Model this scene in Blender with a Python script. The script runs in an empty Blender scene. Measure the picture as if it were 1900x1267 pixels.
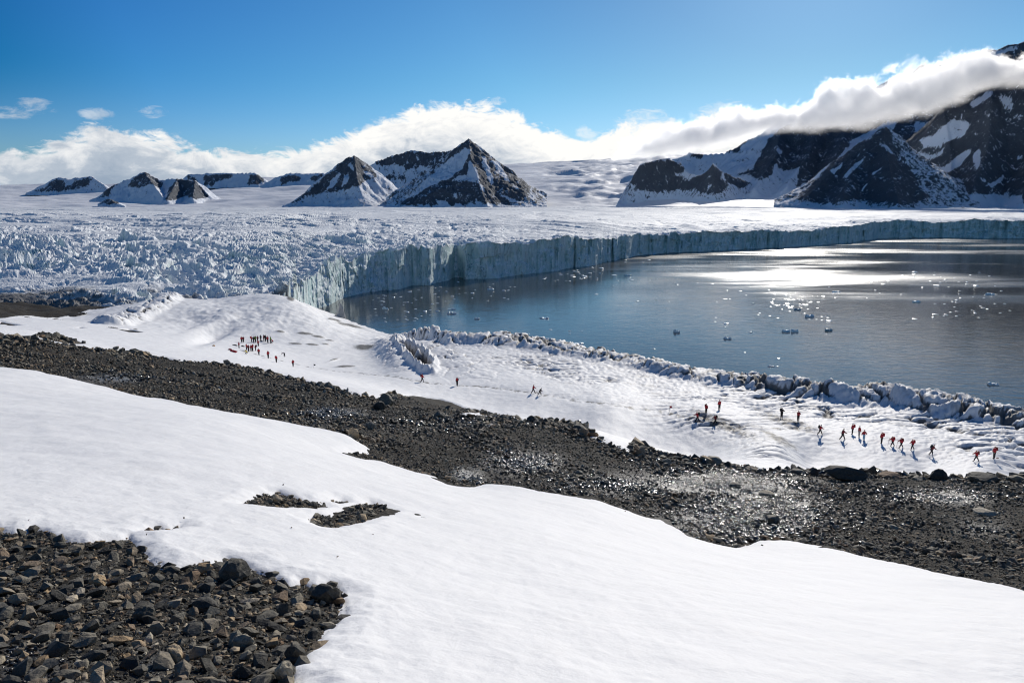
import bpy, bmesh, math, random, time
import numpy as np
from mathutils import Vector, Matrix, Euler

T0 = time.time()
random.seed(7)
RNG = np.random.default_rng(11)
scene = bpy.context.scene
COL = scene.collection

# ------------------------------------------------------------------ camera
EYE = 60.0                       # metres above the fjord
FPX = 1372.0                     # focal length in photo pixels (1900 wide)
PITCH = math.radians(10.46)
cam_data = bpy.data.cameras.new("camera")
cam = bpy.data.objects.new("camera", cam_data)
COL.objects.link(cam)
cam.location = (0, 0, EYE)
cam.rotation_euler = (math.radians(90) - PITCH, 0, 0)
cam_data.sensor_width = 36.0
cam_data.lens = FPX / 1900.0 * 36.0
cam_data.clip_start = 0.2
cam_data.clip_end = 60000
scene.camera = cam

# ------------------------------------------------------------------ sun, sky, exposure
SUN_EL = math.radians(24.5)
SUN_AZ = math.radians(21.5)      # to the right of the view axis (+Y)
sun_data = bpy.data.lights.new("sun", 'SUN')
sun_data.energy = 3.4
sun_data.angle = math.radians(0.53)
sun_data.color = (1.0, 0.945, 0.865)
sun = bpy.data.objects.new("sun", sun_data)
COL.objects.link(sun)
sdir = Vector((math.sin(SUN_AZ) * math.cos(SUN_EL), math.cos(SUN_AZ) * math.cos(SUN_EL), math.sin(SUN_EL)))
sun.rotation_euler = (-sdir).to_track_quat('-Z', 'Y').to_euler()
sun.location = sdir * 300

scene.view_settings.view_transform = 'Standard'
scene.view_settings.look = 'None'
scene.view_settings.exposure = 0.17
scene.view_settings.gamma = 1.0
scene.view_settings.use_curve_mapping = False
cy = scene.cycles
cy.use_denoising = True
try:
    cy.denoiser = 'OPENIMAGEDENOISE'
    cy.denoising_input_passes = 'RGB_ALBEDO_NORMAL'
    cy.denoising_prefilter = 'ACCURATE'
except Exception:
    pass
cy.max_bounces = 12
cy.diffuse_bounces = 4
cy.glossy_bounces = 3
cy.transmission_bounces = 2
cy.volume_bounces = 12
cy.transparent_max_bounces = 6
cy.sample_clamp_indirect = 6.0
cy.pixel_filter_type = 'BLACKMAN_HARRIS'
cy.filter_width = 1.15
cy.use_adaptive_sampling = True
cy.adaptive_threshold = 0.012


# ------------------------------------------------------------------ node helper
class NT:
    def __init__(self, tree):
        self.t = tree
        self.n = tree.nodes
        self.l = tree.links

    def node(self, kind, **kw):
        nd = self.n.new(kind)
        for k, v in kw.items():
            setattr(nd, k, v)
        return nd

    def put(self, sock, v):
        if v is None:
            return
        if isinstance(v, bpy.types.NodeSocket):
            self.l.new(v, sock)
        else:
            if hasattr(sock, 'default_value'):
                try:
                    sock.default_value = v
                except Exception:
                    sock.default_value = (v[0], v[1], v[2], 1.0) if len(v) == 3 else v

    def math(self, op, a, b=None, c=None, clamp=False):
        nd = self.node('ShaderNodeMath', operation=op, use_clamp=clamp)
        self.put(nd.inputs[0], a)
        self.put(nd.inputs[1], b)
        self.put(nd.inputs[2], c)
        return nd.outputs[0]

    def vmath(self, op, a, b=None):
        nd = self.node('ShaderNodeVectorMath', operation=op)
        self.put(nd.inputs[0], a)
        self.put(nd.inputs[1], b)
        return nd.outputs[1] if op in ('LENGTH', 'DOT_PRODUCT', 'DISTANCE') else nd.outputs[0]

    def mapr(self, v, a, b, c=0.0, d=1.0, smooth=True):
        nd = self.node('ShaderNodeMapRange', interpolation_type='SMOOTHSTEP' if smooth else 'LINEAR', clamp=True)
        for i, x in enumerate((v, a, b, c, d)):
            self.put(nd.inputs[i], x)
        return nd.outputs[0]

    def noise(self, vec, scale, detail=4, rough=0.55, dist=0.0, dim='3D'):
        nd = self.node('ShaderNodeTexNoise', noise_dimensions=dim)
        if vec is not None:
            self.put(nd.inputs['Vector'], vec)
        nd.inputs['Scale'].default_value = scale
        nd.inputs['Detail'].default_value = detail
        nd.inputs['Roughness'].default_value = rough
        nd.inputs['Distortion'].default_value = dist
        return nd.outputs['Fac']

    def mix(self, f, a, b, blend='MIX'):
        nd = self.node('ShaderNodeMix', data_type='RGBA', blend_type=blend)
        self.put(nd.inputs[0], f)
        self.put(nd.inputs[6], a if isinstance(a, bpy.types.NodeSocket) or len(a) == 4 else (*a, 1))
        self.put(nd.inputs[7], b if isinstance(b, bpy.types.NodeSocket) or len(b) == 4 else (*b, 1))
        return nd.outputs[2]

    def ramp(self, f, stops, interp='LINEAR'):
        nd = self.node('ShaderNodeValToRGB')
        cr = nd.color_ramp
        cr.interpolation = interp
        while len(cr.elements) < len(stops):
            cr.elements.new(0.5)
        for e, (p, c) in zip(cr.elements, stops):
            e.position = p
            e.color = (c, c, c, 1) if isinstance(c, (int, float)) else (*c, 1)
        self.put(nd.inputs[0], f)
        return nd.outputs[0]

    def attr(self, name):
        return self.node('ShaderNodeAttribute', attribute_name=name).outputs['Fac']

    def pos(self):
        return self.node('ShaderNodeNewGeometry').outputs['Position']

    def scaled(self, vec, s):
        nd = self.node('ShaderNodeMapping')
        self.put(nd.inputs[0], vec)
        nd.inputs['Scale'].default_value = s
        return nd.outputs[0]

    def bump(self, h, dist, strength=1.0, nrm=None):
        nd = self.node('ShaderNodeBump')
        nd.inputs['Strength'].default_value = strength
        self.put(nd.inputs['Distance'], dist)
        self.put(nd.inputs['Height'], h)
        if nrm is not None:
            self.put(nd.inputs['Normal'], nrm)
        return nd.outputs[0]


def material(name):
    m = bpy.data.materials.new(name)
    m.use_nodes = True
    nt = NT(m.node_tree)
    nt.n.clear()
    out = nt.node('ShaderNodeOutputMaterial')
    b = nt.node('ShaderNodeBsdfPrincipled')
    nt.l.new(b.outputs[0], out.inputs[0])
    return m, nt, b, out


# ------------------------------------------------------------------ world: Nishita sky with a low cloud bank far behind the mountains
world = bpy.data.worlds.new("World")
scene.world = world
world.use_nodes = True
wt = NT(world.node_tree)
wt.n.clear()
wout = wt.node('ShaderNodeOutputWorld')
bg = wt.node('ShaderNodeBackground')
sky = wt.node('ShaderNodeTexSky', sky_type='NISHITA')
sky.sun_disc = False
sky.sun_elevation = SUN_EL
sky.sun_rotation = SUN_AZ
sky.altitude = 60
sky.air_density = 1.0
sky.dust_density = 0.15
sky.ozone_density = 1.6
SKY_STRENGTH = 0.085
bg.inputs[1].default_value = SKY_STRENGTH
CLOUD_ON = True


def az_of(px, py):
    u = (px - 950) / FPX
    v = (633.5 - py) / FPX
    y = math.cos(PITCH) + v * math.sin(PITCH)
    z = -math.sin(PITCH) + v * math.cos(PITCH)
    return math.degrees(math.atan2(u, y)), math.degrees(math.atan2(z, math.hypot(u, y)))


gvec = wt.node('ShaderNodeTexCoord').outputs['Generated']
sep = wt.node('ShaderNodeSeparateXYZ')
wt.put(sep.inputs[0], gvec)
X, Y, Z = sep.outputs
azn = wt.math('MULTIPLY', wt.math('ARCTAN2', X, Y), 180 / math.pi)
eln = wt.math('MULTIPLY', wt.math('ARCSINE', Z), 180 / math.pi)
# coordinates of the noise: azimuth / elevation in degrees
comb = wt.node('ShaderNodeCombineXYZ')
wt.put(comb.inputs[0], azn)
wt.put(comb.inputs[1], eln)
pv = comb.outputs[0]


def az_curve(points, interp='B_SPLINE'):
    """elevation (deg) of an outline as a function of azimuth, from points seen along it"""
    pts = []
    for px, py in points:
        a, e = az_of(px, py)
        pts.append((a, e))
    pts.sort()
    stops = [((a + 90) / 180, max(0.0, min(1.0, (e + 5) / 25))) for a, e in pts]
    f = wt.mapr(azn, -90, 90, 0, 1, smooth=False)
    r = wt.ramp(f, stops[:32], interp)
    return wt.math('SUBTRACT', wt.math('MULTIPLY', r, 25.0), 5.0)


top_c = az_curve([(-900, 270), (-300, 278), (0, 280), (60, 277), (115, 262), (150, 240), (185, 230), (250, 240), (330, 262), (400, 275),
                  (470, 276), (520, 277), (585, 270), (630, 248), (690, 225), (760, 200), (830, 186), (900, 190), (960, 208), (1000, 230),
                  (1035, 246), (1080, 250), (1130, 236), (1190, 222), (1300, 212), (1500, 195), (1800, 180), (2400, 180), (3800, 240)], 'LINEAR')
warp = wt.noise(wt.scaled(pv, (1, 1, 1)), 0.35, 3, 0.6)
n_edge = wt.noise(wt.scaled(pv, (0.8, 1.25, 1)), 0.55, 10, 0.62, 0.6)
n_fine = wt.noise(wt.scaled(pv, (0.5, 1.5, 1)), 1.6, 8, 0.65, 0.9)
edge = wt.math('ADD', top_c, wt.math('MULTIPLY', wt.math('SUBTRACT', n_edge, 0.5), 3.4))
edge = wt.math('ADD', edge, wt.math('MULTIPLY', wt.math('SUBTRACT', n_fine, 0.5), 1.0))
depth_in = wt.math('SUBTRACT', edge, eln)                          # degrees below the cloud's upper outline
cover = wt.mapr(depth_in, -0.10, 0.60)
# small loose clouds
def puff(px, py, rx, ry):
    a, e = az_of(px, py)
    dx = wt.math('DIVIDE', wt.math('SUBTRACT', azn, a), rx)
    dy = wt.math('DIVIDE', wt.math('SUBTRACT', eln, e), ry)
    r = wt.math('ADD', wt.math('MULTIPLY', dx, dx), wt.math('MULTIPLY', dy, dy))
    return wt.mapr(r, 1.0, 0.0)
pf = None
for args in [(68, 199, 1.9, 0.75), (283, 208, 1.5, 0.6), (20, 210, 2.0, 0.6), (1190, 225, 3.2, 1.3), (1088, 250, 1.3, 0.9), (1340, 205, 2.5, 1.0), (925, 188, 1.0, 0.5), (180, 212, 1.6, 0.6)]:
    p = puff(*args)
    pf = p if pf is None else wt.math('MAXIMUM', pf, p)
n_p = wt.noise(wt.scaled(pv, (0.55, 1.3, 1)), 1.1, 10, 0.68, 0.8)
loose = wt.math('MULTIPLY', wt.mapr(wt.math('ADD', n_p, wt.math('MULTIPLY', pf, 0.36)), 0.68, 0.98), wt.mapr(pf, 0.02, 0.3))
cover = wt.math('MAXIMUM', cover, wt.math('MULTIPLY', loose, 0.5))
cover = wt.math('MULTIPLY', cover, wt.mapr(eln, -8, -3))
# brightness of the cloud: bright crown, greyer towards its base, billows
n_b = wt.noise(wt.scaled(pv, (0.7, 1.2, 1)), 0.6, 9, 0.62, 0.5)
n_b2 = wt.noise(wt.scaled(pv, (0.35, 1.3, 1)), 1.1, 6, 0.55, 0.3)
body = wt.mapr(depth_in, 0.2, 4.2)
sunside = wt.mapr(azn, -36, 12)
lum = wt.math('SUBTRACT', 1.0, wt.math('MULTIPLY', body, 0.62))
lum = wt.math('ADD', lum, wt.math('MULTIPLY', wt.math('SUBTRACT', n_b, 0.5), 1.25))
lum = wt.math('ADD', lum, wt.math('MULTIPLY', wt.math('SUBTRACT', n_b2, 0.5), 0.35))
lum = wt.math('ADD', lum, wt.math('MULTIPLY', wt.math('SUBTRACT', sunside, 0.55), 0.62), clamp=True)
ccol = wt.ramp(lum, [(0.0, (3.3, 4.15, 5.3)), (0.45, (5.0, 5.7, 6.6)), (0.75, (8.6, 8.8, 9.0)), (1.0, (10.6, 10.5, 10.2))])
hs = wt.node('ShaderNodeHueSaturation')
hs.inputs['Saturation'].default_value = 1.22
gm = wt.node('ShaderNodeGamma')
wt.put(gm.inputs[0], sky.outputs[0])
gm.inputs[1].default_value = 1.18
wt.put(hs.inputs['Color'], gm.outputs[0])
hs.inputs['Value'].default_value = 0.62
tint = wt.mix(1.0, hs.outputs[0], (0.62, 0.90, 1.12), 'MULTIPLY')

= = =

_Task requirements_: Repeat, word for word and with no pictures, only the lines running from the beginning of the data to the line that contains "scene.camera = cam".

_Finished answer_:
Model this scene in Blender with a Python script. The script runs in an empty Blender scene. Measure the picture as if it were 1900x1267 pixels.
import bpy, bmesh, math, random, time
import numpy as np
from mathutils import Vector, Matrix, Euler

T0 = time.time()
random.seed(7)
RNG = np.random.default_rng(11)
scene = bpy.context.scene
COL = scene.collection

# ------------------------------------------------------------------ camera
EYE = 60.0                       # metres above the fjord
FPX = 1372.0                     # focal length in photo pixels (1900 wide)
PITCH = math.radians(10.46)
cam_data = bpy.data.cameras.new("camera")
cam = bpy.data.objects.new("camera", cam_data)
COL.objects.link(cam)
cam.location = (0, 0, EYE)
cam.rotation_euler = (math.radians(90) - PITCH, 0, 0)
cam_data.sensor_width = 36.0
cam_data.lens = FPX / 1900.0 * 36.0
cam_data.clip_start = 0.2
cam_data.clip_end = 60000
scene.camera = cam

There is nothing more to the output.